Problem description =
Word for word, restate the lines from the start of the data below through the line containing "col = scene.collection".
* start Collected data *
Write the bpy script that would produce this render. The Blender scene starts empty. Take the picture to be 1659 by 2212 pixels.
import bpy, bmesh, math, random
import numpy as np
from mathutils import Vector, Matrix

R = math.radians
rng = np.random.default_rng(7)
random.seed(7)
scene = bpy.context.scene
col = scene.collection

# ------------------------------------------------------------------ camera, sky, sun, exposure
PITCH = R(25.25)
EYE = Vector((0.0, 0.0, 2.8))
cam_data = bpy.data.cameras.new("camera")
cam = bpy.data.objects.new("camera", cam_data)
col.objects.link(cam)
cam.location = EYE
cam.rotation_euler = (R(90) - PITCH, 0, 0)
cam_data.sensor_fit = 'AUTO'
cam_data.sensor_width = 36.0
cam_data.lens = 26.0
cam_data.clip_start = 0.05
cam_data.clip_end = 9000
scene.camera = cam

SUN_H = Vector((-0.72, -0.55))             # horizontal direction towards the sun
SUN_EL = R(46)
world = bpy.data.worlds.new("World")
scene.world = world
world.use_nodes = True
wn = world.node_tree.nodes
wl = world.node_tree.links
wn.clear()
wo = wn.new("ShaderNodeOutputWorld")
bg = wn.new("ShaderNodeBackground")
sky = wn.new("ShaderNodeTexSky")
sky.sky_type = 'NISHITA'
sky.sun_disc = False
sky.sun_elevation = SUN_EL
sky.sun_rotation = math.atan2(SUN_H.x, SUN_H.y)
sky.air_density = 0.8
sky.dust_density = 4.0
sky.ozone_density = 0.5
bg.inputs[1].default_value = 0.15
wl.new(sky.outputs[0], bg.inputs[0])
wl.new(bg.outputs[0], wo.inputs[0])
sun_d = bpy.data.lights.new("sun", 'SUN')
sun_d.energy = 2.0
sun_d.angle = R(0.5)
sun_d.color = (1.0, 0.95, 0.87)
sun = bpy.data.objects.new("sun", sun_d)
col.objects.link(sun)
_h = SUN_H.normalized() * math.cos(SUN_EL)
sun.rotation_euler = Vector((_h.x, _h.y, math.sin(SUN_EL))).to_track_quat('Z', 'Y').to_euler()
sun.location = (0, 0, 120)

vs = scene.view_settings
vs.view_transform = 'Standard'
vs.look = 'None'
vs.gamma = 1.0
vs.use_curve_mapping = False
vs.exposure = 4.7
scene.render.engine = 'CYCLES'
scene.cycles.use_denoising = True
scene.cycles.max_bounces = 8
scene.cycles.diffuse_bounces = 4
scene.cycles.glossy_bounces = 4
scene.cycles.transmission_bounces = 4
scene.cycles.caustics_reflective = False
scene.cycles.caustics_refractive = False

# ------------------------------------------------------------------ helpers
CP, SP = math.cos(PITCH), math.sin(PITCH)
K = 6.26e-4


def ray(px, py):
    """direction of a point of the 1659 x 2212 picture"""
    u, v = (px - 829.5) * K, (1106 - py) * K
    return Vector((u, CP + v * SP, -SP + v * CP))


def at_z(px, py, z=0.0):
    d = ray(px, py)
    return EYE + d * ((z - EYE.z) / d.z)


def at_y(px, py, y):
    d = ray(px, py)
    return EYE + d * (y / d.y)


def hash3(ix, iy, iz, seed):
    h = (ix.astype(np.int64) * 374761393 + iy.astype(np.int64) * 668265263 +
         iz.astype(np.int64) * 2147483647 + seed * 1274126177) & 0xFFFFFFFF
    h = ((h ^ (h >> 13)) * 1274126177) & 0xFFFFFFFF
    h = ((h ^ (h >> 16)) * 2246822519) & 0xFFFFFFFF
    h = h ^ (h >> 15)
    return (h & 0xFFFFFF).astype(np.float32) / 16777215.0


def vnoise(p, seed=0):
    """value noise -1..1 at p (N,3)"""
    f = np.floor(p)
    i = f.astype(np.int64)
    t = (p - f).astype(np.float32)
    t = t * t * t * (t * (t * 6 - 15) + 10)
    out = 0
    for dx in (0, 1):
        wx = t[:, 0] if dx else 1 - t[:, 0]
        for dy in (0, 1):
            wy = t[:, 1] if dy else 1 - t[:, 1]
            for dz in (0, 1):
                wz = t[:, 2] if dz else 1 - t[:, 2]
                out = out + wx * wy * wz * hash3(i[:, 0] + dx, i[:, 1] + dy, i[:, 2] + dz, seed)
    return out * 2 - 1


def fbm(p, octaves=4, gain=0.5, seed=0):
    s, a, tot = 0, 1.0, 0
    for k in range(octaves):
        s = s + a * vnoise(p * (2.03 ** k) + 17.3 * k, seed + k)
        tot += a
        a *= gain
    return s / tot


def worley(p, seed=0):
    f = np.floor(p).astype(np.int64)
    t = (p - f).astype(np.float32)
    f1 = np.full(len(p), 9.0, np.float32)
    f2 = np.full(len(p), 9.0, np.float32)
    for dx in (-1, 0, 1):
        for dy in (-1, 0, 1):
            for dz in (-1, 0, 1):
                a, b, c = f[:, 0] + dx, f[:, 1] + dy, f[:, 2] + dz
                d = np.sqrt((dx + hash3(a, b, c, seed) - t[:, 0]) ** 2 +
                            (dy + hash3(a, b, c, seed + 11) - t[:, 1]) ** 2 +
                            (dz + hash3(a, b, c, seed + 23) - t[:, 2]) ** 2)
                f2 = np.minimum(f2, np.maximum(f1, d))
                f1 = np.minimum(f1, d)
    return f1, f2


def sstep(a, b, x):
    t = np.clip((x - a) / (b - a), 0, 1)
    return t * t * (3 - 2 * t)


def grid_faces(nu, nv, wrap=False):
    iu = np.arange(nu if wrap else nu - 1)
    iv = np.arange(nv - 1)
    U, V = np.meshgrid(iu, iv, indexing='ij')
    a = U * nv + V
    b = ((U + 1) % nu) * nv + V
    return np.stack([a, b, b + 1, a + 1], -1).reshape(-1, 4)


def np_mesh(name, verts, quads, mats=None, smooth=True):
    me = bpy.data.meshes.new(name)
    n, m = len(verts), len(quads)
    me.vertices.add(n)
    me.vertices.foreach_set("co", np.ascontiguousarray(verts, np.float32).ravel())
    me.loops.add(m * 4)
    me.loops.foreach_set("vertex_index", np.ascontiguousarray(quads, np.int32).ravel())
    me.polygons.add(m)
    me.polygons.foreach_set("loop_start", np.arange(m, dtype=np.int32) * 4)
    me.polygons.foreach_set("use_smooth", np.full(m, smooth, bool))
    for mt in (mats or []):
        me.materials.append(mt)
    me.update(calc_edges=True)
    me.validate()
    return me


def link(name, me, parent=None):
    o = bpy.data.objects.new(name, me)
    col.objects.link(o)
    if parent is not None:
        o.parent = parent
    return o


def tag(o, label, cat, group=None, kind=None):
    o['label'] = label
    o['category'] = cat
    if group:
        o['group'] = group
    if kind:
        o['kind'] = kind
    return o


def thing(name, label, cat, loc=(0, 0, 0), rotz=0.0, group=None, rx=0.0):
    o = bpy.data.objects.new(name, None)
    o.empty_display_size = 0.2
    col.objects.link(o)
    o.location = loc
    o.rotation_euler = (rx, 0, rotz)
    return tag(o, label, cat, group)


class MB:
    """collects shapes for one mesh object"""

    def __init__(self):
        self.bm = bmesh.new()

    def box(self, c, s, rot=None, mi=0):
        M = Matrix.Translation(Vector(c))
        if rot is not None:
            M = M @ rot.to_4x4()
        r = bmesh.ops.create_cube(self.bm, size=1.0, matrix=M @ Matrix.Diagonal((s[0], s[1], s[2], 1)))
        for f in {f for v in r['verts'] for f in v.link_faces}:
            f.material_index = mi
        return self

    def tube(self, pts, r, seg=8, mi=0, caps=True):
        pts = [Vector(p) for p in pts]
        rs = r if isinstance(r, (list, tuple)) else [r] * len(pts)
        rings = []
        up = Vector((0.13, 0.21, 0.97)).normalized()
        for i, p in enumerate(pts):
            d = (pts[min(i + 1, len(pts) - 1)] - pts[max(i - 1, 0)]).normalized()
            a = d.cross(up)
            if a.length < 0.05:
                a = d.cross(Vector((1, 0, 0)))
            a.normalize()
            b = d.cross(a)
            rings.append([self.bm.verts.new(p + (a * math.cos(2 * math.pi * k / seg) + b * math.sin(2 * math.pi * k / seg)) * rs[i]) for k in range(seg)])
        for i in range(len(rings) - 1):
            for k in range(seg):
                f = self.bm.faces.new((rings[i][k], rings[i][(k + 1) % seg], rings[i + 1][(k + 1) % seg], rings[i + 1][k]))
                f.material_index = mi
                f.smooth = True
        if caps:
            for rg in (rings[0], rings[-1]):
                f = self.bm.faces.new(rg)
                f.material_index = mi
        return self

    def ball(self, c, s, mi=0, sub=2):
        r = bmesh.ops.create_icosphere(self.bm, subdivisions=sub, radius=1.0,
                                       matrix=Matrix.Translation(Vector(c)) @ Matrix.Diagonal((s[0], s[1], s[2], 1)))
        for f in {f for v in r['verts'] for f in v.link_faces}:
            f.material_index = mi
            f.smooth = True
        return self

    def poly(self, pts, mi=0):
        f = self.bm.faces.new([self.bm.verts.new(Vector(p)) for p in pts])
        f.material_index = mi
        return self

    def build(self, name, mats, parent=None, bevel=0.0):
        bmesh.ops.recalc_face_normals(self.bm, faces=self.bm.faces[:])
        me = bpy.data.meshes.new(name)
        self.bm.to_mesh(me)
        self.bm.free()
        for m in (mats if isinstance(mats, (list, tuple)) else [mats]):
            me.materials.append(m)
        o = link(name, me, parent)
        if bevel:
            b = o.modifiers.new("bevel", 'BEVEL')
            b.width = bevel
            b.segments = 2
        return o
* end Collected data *
Reply =
Write the bpy script that would produce this render. The Blender scene starts empty. Take the picture to be 1659 by 2212 pixels.
import bpy, bmesh, math, random
import numpy as np
from mathutils import Vector, Matrix

R = math.radians
rng = np.random.default_rng(7)
random.seed(7)
scene = bpy.context.scene
col = scene.collection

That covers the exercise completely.